» Given problem:
Give the data again exactly, from its opening line through the line in which "def Y(v): return (422.0 - v) * SY" appears.

» Supplied material:

○ ○ ○ ○

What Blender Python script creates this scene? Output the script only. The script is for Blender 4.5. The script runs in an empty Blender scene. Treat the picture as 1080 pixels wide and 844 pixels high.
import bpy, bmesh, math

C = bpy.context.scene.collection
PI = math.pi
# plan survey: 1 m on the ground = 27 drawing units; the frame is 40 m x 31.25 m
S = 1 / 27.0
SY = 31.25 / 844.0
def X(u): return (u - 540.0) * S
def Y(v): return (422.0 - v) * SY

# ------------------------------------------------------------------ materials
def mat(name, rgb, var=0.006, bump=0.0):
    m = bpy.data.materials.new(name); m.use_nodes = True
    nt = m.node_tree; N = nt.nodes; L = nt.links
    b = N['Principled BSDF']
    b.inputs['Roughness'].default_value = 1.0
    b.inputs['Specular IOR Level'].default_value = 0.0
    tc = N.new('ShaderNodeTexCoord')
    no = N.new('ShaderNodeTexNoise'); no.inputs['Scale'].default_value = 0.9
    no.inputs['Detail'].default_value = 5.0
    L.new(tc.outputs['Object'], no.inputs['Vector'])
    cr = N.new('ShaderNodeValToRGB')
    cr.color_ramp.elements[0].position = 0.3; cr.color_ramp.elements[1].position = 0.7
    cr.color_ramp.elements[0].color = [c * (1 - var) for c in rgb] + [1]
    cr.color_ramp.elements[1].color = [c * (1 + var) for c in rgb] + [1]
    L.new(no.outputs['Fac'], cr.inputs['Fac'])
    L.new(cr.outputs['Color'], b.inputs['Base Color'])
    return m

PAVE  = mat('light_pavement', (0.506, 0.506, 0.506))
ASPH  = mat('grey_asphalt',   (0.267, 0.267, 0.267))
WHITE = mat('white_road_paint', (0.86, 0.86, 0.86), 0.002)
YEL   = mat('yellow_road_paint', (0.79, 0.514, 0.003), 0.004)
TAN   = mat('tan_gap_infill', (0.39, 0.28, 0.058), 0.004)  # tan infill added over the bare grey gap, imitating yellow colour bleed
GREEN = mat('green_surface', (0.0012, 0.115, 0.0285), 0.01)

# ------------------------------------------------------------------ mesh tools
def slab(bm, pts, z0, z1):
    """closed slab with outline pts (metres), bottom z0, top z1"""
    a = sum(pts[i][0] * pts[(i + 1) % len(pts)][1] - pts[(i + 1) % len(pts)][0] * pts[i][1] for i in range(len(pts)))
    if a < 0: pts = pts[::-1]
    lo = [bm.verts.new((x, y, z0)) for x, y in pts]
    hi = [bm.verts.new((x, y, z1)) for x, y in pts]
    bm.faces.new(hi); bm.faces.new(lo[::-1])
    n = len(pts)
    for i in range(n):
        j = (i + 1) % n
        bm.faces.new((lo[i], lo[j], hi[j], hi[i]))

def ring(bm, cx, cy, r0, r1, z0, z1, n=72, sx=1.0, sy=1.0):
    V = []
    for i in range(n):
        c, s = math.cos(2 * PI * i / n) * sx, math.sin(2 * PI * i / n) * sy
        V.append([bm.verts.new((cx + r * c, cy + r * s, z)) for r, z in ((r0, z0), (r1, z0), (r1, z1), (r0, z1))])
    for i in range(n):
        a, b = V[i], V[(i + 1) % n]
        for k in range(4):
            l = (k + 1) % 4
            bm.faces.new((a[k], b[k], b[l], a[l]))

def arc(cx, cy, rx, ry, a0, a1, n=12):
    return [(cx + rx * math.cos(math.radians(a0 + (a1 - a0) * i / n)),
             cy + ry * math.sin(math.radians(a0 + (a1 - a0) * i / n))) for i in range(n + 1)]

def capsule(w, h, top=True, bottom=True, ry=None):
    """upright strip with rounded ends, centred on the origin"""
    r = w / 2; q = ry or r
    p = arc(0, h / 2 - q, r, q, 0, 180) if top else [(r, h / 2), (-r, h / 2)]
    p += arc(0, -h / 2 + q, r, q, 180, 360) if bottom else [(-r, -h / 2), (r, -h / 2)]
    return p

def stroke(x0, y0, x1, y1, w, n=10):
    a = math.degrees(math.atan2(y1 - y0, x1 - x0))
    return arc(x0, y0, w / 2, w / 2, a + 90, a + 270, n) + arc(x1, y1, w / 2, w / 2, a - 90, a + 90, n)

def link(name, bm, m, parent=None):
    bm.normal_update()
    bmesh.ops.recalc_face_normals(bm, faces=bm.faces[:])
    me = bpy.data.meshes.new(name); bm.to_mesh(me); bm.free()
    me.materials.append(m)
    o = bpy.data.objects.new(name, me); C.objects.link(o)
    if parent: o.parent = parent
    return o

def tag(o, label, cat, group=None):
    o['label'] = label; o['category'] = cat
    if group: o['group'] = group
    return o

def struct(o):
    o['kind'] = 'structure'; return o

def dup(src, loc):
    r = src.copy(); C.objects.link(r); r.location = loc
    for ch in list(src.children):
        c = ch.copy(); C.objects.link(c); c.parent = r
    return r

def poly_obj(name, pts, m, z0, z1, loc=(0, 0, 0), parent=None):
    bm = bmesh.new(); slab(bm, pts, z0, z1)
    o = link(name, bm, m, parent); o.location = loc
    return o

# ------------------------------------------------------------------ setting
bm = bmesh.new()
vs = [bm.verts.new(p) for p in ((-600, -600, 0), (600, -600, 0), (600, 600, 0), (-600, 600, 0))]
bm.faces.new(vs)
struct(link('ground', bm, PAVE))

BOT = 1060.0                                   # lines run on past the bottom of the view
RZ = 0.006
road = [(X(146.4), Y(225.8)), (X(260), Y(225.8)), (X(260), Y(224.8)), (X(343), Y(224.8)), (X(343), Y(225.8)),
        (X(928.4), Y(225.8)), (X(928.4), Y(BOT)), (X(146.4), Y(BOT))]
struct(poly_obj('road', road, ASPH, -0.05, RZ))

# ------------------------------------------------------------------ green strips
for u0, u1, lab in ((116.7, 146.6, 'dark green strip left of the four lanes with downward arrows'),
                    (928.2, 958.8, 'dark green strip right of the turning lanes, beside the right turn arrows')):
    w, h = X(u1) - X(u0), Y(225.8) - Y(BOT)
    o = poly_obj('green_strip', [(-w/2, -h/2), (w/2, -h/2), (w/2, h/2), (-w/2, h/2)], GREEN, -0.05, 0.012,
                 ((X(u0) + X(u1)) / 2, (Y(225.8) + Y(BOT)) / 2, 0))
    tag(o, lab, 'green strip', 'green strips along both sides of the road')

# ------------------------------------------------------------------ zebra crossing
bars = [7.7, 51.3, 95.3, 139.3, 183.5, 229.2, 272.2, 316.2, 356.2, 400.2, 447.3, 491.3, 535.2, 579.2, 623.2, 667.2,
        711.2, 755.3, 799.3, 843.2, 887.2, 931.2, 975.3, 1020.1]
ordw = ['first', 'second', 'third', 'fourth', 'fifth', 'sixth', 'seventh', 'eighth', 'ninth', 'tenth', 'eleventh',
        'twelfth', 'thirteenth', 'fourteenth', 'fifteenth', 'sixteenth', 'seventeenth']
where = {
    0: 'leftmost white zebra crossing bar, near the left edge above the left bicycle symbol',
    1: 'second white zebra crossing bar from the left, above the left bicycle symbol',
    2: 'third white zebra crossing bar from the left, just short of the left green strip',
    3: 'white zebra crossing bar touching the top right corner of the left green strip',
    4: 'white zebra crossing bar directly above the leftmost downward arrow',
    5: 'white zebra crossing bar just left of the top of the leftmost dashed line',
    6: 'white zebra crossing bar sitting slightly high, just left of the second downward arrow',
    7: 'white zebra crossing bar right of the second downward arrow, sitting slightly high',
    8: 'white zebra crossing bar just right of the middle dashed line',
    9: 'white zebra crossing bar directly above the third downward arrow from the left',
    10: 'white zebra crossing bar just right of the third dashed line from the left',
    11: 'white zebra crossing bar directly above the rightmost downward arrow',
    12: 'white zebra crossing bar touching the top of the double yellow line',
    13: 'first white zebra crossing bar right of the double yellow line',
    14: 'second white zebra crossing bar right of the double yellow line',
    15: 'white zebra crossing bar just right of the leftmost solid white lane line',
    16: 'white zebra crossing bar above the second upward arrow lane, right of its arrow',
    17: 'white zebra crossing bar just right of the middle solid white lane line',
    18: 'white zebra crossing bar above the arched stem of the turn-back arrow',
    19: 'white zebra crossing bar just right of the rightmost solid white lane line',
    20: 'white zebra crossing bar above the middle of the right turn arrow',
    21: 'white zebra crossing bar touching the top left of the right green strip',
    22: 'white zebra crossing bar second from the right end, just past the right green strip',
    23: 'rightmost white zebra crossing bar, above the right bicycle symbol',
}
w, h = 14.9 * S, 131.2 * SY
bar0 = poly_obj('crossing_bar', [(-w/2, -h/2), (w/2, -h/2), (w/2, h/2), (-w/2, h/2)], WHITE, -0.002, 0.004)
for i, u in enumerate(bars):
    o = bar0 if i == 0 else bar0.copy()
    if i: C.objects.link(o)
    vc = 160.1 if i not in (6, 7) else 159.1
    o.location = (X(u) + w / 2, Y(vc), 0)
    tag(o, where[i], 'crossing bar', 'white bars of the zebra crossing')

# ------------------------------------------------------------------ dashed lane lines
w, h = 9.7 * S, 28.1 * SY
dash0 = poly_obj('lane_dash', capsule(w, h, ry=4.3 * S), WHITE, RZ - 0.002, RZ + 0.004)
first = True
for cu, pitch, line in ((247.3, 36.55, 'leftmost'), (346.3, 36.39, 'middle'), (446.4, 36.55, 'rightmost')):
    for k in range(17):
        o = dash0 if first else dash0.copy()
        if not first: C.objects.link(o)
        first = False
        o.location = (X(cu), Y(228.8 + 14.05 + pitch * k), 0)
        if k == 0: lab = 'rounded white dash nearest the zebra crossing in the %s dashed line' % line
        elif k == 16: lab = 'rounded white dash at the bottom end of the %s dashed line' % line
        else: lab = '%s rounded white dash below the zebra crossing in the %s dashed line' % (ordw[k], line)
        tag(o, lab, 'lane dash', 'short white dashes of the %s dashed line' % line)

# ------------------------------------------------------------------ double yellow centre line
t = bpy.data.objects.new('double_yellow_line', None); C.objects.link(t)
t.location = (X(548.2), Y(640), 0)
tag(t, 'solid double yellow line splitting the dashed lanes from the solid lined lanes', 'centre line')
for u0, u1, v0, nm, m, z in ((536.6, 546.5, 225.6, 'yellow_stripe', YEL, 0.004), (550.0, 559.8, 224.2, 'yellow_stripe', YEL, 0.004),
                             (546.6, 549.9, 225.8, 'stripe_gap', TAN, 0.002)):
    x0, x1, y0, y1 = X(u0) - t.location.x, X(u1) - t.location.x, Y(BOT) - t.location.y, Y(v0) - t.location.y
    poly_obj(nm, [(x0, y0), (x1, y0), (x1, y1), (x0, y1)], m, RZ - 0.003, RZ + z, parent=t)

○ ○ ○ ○

» Completed exercise:
What Blender Python script creates this scene? Output the script only. The script is for Blender 4.5. The script runs in an empty Blender scene. Treat the picture as 1080 pixels wide and 844 pixels high.
import bpy, bmesh, math

C = bpy.context.scene.collection
PI = math.pi
# plan survey: 1 m on the ground = 27 drawing units; the frame is 40 m x 31.25 m
S = 1 / 27.0
SY = 31.25 / 844.0
def X(u): return (u - 540.0) * S
def Y(v): return (422.0 - v) * SY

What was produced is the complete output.